Job -
Pictures are not part of the copy. Give again exactly the lines from the one with "Model this scene" to the one with "bg.inputs[0].default_value = (1.0, 1.0, 1.0, 1);", inclusive.

Supplied material -
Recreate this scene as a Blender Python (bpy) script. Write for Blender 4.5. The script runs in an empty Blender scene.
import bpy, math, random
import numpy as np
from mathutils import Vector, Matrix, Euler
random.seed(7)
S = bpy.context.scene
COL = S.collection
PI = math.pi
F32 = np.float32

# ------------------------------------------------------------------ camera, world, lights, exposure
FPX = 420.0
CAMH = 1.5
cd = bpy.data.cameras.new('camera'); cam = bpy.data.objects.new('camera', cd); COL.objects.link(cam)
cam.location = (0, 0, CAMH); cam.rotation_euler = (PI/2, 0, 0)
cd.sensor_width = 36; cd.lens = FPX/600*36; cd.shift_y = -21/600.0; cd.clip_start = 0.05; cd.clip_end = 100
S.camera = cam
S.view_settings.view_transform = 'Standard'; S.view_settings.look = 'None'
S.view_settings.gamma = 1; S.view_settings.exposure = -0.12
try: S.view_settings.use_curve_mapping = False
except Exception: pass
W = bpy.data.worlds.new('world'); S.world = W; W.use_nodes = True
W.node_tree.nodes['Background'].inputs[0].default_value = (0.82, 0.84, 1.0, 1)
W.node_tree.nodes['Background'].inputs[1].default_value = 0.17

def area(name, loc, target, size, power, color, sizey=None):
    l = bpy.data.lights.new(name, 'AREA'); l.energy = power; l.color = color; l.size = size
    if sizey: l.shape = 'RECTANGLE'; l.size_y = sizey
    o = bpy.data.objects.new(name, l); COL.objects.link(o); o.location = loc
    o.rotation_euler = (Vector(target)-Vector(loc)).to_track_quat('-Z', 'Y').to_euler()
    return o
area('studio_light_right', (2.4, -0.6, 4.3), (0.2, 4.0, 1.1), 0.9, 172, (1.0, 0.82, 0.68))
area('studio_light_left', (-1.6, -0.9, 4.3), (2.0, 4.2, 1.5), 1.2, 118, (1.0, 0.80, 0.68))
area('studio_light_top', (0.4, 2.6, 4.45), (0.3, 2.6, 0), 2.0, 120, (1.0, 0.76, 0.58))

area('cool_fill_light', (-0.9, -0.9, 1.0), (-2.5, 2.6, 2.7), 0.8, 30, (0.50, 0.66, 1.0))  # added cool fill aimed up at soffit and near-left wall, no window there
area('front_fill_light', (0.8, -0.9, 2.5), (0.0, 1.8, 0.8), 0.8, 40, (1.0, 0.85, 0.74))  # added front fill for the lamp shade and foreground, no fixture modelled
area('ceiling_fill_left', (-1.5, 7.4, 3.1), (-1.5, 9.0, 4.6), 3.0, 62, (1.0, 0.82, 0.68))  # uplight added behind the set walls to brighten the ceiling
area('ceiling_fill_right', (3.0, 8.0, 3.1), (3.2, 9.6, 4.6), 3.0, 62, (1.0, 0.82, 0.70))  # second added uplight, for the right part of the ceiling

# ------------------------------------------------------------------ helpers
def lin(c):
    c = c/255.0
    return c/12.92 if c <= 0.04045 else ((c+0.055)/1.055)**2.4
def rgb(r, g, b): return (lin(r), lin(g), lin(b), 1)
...
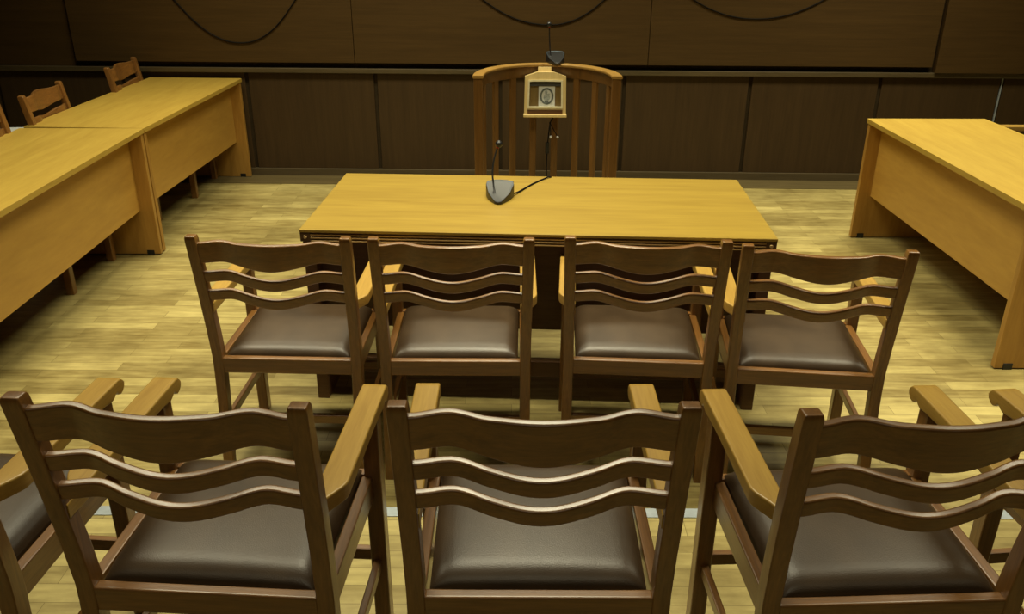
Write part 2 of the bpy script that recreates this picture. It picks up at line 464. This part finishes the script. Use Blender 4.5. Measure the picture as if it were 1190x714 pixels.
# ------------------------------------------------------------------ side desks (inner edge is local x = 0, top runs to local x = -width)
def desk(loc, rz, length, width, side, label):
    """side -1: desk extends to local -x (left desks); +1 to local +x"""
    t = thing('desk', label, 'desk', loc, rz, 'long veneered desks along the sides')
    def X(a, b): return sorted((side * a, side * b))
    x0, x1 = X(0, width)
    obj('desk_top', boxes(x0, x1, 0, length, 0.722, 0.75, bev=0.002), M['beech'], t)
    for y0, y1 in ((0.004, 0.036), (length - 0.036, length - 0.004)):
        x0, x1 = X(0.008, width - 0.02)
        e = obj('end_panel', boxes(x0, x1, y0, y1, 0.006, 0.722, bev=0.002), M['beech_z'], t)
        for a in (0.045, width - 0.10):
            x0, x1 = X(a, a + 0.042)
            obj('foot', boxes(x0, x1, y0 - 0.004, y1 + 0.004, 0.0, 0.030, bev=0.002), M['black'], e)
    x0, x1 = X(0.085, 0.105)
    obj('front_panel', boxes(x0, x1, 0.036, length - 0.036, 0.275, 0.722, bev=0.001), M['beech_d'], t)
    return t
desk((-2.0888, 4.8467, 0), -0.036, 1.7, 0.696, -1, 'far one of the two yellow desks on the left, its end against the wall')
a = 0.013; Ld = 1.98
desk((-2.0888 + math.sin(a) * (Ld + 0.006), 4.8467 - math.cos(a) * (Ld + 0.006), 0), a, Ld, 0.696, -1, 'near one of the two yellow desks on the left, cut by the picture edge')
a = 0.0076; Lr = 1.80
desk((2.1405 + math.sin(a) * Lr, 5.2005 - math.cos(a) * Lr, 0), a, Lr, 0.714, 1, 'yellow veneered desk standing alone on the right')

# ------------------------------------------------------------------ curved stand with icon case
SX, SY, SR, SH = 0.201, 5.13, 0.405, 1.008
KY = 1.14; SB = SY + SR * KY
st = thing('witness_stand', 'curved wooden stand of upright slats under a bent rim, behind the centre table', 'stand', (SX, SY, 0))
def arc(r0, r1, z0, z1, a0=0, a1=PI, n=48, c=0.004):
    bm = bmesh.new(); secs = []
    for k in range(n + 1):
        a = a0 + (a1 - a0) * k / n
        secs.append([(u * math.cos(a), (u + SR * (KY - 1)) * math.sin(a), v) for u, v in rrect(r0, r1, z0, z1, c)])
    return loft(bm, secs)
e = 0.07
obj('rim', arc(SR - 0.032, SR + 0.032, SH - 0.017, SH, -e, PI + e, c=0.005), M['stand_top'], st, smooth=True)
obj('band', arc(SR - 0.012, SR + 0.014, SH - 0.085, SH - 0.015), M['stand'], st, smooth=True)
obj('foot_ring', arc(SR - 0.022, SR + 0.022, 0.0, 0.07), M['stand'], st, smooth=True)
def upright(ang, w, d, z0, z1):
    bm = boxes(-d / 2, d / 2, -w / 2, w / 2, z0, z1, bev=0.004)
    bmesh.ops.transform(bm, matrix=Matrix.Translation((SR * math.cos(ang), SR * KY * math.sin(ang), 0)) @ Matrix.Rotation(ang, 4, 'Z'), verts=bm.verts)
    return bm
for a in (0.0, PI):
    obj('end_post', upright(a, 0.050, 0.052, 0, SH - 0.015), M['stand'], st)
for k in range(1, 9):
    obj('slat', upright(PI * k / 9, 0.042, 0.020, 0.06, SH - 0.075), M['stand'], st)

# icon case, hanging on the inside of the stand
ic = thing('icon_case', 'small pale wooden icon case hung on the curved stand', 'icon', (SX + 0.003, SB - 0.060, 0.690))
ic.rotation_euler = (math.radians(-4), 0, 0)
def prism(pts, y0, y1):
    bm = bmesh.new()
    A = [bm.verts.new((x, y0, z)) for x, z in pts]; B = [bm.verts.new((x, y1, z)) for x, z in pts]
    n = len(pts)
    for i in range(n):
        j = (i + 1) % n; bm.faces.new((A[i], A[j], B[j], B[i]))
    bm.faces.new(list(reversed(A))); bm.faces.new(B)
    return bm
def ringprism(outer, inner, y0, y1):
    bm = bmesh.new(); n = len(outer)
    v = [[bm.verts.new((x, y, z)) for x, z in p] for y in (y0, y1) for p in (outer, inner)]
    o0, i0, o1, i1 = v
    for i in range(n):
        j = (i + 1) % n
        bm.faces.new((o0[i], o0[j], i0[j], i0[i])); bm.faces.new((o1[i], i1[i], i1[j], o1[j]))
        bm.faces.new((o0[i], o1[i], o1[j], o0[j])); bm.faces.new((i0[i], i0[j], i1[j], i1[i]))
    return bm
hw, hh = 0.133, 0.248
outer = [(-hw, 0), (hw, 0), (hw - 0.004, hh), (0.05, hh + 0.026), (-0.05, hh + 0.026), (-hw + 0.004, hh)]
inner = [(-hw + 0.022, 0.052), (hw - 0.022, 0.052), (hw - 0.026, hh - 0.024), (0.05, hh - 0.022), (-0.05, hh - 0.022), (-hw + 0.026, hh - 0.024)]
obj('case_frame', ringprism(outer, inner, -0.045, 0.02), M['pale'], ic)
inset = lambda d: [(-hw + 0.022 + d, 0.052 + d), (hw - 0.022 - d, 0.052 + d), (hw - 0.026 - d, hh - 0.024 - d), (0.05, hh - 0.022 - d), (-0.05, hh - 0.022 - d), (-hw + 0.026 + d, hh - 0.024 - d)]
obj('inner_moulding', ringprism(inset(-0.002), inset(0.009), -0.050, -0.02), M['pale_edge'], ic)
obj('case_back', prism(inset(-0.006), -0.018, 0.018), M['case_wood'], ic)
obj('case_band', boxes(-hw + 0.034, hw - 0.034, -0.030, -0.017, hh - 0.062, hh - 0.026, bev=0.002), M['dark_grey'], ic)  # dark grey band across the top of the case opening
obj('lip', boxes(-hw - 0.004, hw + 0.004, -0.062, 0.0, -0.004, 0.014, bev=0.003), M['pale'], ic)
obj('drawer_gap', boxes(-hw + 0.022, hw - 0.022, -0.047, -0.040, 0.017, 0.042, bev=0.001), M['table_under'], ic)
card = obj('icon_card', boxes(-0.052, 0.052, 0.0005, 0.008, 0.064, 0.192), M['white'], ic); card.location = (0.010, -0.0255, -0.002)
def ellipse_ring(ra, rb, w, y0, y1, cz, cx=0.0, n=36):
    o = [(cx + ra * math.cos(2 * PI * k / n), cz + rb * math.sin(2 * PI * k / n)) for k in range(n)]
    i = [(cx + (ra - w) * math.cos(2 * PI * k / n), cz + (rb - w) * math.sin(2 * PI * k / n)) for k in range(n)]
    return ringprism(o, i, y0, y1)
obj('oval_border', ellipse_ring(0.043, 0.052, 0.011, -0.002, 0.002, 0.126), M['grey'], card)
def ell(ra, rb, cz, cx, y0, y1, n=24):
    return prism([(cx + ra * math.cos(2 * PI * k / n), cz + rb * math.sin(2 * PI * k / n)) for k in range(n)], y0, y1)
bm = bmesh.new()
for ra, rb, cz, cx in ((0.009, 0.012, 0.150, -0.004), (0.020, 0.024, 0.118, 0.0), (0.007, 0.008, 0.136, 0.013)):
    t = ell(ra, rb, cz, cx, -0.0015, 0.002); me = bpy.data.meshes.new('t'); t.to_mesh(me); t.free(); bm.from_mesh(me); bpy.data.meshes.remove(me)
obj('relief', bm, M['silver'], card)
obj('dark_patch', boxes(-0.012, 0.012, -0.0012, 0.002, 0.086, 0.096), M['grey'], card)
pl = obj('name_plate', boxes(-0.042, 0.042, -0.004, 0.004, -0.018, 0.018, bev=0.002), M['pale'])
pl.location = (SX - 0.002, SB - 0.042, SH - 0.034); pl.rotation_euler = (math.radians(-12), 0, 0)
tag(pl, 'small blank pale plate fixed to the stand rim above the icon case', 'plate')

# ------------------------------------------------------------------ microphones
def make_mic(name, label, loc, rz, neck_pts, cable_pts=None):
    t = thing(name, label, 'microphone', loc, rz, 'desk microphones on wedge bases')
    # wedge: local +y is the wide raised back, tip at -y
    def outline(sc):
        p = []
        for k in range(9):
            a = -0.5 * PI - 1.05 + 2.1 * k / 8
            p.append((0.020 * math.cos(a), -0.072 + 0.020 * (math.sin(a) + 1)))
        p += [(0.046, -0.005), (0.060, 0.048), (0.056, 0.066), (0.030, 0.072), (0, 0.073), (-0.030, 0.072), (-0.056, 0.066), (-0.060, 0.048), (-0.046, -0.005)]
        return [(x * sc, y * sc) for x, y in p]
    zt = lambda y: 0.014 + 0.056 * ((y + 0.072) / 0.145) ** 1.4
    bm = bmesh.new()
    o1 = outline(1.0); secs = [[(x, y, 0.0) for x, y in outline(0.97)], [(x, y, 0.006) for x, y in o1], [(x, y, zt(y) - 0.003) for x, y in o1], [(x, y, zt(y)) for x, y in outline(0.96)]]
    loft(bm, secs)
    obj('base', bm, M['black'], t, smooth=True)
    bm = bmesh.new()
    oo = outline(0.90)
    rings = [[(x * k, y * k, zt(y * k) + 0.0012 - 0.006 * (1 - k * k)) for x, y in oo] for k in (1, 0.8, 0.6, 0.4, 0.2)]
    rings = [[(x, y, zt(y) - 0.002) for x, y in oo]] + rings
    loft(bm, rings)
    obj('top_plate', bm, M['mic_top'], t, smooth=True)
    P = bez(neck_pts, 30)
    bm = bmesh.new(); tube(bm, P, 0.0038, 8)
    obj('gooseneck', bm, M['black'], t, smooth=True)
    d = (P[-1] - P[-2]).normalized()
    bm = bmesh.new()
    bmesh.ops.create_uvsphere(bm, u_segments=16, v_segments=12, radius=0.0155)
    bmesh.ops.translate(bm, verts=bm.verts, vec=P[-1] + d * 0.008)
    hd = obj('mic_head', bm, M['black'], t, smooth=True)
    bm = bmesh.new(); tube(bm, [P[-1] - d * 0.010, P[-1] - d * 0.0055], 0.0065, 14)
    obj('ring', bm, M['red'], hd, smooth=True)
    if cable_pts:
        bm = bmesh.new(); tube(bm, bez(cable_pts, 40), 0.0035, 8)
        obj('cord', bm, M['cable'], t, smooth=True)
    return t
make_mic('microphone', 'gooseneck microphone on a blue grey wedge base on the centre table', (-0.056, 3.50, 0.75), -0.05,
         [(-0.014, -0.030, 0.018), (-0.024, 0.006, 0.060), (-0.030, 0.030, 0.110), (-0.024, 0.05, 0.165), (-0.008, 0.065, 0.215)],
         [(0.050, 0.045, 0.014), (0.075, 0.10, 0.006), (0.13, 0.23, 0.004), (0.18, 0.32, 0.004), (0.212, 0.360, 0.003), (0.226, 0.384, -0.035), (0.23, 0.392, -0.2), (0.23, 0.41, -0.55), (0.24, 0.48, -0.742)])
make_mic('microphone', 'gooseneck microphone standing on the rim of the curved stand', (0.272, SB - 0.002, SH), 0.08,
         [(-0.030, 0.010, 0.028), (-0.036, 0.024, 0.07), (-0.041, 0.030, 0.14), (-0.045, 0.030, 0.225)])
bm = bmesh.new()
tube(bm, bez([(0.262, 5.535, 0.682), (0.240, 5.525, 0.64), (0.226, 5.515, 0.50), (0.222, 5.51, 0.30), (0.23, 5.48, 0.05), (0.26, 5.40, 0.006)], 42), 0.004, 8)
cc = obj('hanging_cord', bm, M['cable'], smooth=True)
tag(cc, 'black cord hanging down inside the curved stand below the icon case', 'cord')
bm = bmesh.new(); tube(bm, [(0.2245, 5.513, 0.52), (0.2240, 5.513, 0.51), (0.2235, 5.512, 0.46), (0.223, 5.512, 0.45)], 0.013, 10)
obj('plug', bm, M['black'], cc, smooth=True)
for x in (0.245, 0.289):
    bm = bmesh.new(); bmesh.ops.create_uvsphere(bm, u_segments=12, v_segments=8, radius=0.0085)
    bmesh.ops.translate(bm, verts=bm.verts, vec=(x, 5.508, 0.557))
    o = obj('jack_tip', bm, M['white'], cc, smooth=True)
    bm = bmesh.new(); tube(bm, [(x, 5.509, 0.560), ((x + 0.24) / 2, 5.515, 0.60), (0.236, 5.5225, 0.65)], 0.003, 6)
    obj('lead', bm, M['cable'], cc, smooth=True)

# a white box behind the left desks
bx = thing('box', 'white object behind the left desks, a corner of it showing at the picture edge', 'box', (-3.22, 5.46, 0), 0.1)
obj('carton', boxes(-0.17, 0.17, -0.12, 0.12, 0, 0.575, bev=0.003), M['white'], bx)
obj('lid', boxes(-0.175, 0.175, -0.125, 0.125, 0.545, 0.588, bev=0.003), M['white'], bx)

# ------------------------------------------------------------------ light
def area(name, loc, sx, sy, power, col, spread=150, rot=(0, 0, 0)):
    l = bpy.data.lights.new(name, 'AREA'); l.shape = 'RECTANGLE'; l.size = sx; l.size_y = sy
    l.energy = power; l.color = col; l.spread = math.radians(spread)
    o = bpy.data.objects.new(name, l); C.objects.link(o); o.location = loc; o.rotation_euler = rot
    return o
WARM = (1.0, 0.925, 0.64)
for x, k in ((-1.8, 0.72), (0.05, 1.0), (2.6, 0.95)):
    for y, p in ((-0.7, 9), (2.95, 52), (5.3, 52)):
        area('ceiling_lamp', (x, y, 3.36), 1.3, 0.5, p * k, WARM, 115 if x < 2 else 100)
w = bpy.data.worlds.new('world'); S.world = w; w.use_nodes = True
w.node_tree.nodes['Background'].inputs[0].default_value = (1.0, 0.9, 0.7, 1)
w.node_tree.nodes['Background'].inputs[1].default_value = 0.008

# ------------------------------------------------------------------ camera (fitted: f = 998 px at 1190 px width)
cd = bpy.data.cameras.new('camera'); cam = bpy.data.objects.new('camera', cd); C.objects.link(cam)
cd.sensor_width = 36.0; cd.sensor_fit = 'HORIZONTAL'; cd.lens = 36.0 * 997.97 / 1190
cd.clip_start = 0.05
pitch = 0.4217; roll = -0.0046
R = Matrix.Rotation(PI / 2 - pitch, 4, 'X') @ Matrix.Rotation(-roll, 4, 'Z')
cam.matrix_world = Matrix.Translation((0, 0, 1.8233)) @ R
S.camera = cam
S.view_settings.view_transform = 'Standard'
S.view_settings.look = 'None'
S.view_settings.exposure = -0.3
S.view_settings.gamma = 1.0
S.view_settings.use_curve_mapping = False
==
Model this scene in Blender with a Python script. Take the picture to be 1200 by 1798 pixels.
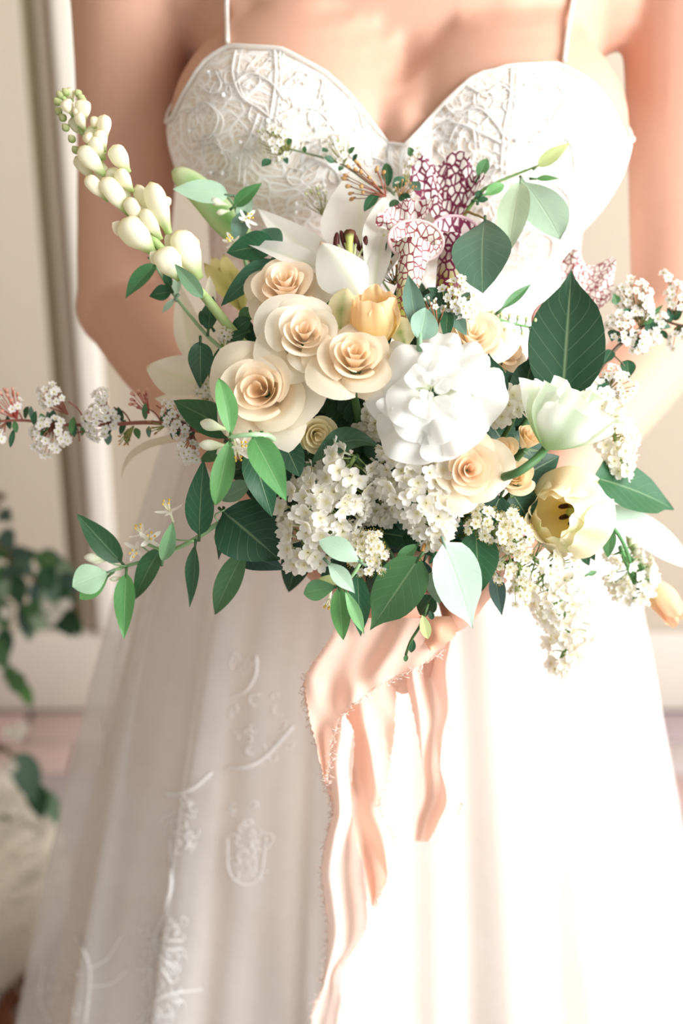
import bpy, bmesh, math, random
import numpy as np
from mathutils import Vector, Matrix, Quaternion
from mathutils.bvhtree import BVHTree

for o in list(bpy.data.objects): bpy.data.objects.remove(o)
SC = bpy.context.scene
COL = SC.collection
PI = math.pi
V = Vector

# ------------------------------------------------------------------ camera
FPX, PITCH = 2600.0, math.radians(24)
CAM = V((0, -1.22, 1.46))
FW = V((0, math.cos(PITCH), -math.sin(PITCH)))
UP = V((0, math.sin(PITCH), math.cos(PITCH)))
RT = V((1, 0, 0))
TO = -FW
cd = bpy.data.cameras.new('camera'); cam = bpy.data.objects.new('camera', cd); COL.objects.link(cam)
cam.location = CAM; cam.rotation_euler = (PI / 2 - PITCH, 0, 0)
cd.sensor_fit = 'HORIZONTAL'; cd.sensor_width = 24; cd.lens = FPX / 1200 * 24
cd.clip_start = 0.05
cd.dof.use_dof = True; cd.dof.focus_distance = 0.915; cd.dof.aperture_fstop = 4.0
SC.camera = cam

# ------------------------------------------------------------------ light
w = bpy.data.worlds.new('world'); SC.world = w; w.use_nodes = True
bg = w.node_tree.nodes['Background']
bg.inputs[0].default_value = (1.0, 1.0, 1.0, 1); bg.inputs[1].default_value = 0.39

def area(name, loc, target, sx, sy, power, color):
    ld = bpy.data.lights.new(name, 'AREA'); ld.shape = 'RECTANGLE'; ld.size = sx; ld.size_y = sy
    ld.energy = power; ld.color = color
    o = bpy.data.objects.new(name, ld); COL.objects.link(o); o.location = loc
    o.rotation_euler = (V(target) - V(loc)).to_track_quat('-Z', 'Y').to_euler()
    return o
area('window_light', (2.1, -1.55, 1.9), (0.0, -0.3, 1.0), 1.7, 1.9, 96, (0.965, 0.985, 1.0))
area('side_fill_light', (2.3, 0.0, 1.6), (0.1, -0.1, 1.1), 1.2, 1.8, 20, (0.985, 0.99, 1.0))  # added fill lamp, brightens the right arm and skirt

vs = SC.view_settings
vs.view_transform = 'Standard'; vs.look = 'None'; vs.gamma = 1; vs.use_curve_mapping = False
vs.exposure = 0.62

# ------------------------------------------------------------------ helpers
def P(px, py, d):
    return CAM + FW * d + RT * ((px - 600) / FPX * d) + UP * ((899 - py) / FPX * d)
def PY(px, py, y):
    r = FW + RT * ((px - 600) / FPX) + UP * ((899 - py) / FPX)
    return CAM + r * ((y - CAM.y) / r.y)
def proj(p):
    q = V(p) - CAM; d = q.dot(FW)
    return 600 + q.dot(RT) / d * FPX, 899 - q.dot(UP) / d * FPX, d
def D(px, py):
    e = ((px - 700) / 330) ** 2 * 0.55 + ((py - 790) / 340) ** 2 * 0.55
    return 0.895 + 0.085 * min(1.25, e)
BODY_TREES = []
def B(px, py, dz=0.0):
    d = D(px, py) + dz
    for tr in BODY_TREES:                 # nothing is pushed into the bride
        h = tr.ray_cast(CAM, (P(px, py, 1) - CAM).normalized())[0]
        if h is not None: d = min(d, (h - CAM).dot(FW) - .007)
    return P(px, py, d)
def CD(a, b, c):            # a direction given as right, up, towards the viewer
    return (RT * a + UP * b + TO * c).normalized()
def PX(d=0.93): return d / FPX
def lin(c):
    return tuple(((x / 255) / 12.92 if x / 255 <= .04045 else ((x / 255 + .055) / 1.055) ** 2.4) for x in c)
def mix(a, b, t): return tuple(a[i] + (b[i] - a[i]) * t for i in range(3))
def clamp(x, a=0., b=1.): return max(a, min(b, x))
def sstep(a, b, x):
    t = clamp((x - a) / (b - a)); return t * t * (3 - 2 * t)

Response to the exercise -
Model this scene in Blender with a Python script. Take the picture to be 1200 by 1798 pixels.
import bpy, bmesh, math, random
import numpy as np
from mathutils import Vector, Matrix, Quaternion
from mathutils.bvhtree import BVHTree

for o in list(bpy.data.objects): bpy.data.objects.remove(o)
SC = bpy.context.scene
COL = SC.collection
PI = math.pi
V = Vector

# ------------------------------------------------------------------ camera
FPX, PITCH = 2600.0, math.radians(24)
CAM = V((0, -1.22, 1.46))
FW = V((0, math.cos(PITCH), -math.sin(PITCH)))
UP = V((0, math.sin(PITCH), math.cos(PITCH)))
RT = V((1, 0, 0))
TO = -FW
cd = bpy.data.cameras.new('camera'); cam = bpy.data.objects.new('camera', cd); COL.objects.link(cam)
cam.location = CAM; cam.rotation_euler = (PI / 2 - PITCH, 0, 0)
cd.sensor_fit = 'HORIZONTAL'; cd.sensor_width = 24; cd.lens = FPX / 1200 * 24
cd.clip_start = 0.05
cd.dof.use_dof = True; cd.dof.focus_distance = 0.915; cd.dof.aperture_fstop = 4.0
SC.camera = cam

# ------------------------------------------------------------------ light
w = bpy.data.worlds.new('world'); SC.world = w; w.use_nodes = True
bg = w.node_tree.nodes['Background']
bg.inputs[0].default_value = (1.0, 1.0, 1.0, 1); bg.inputs[1].default_value = 0.39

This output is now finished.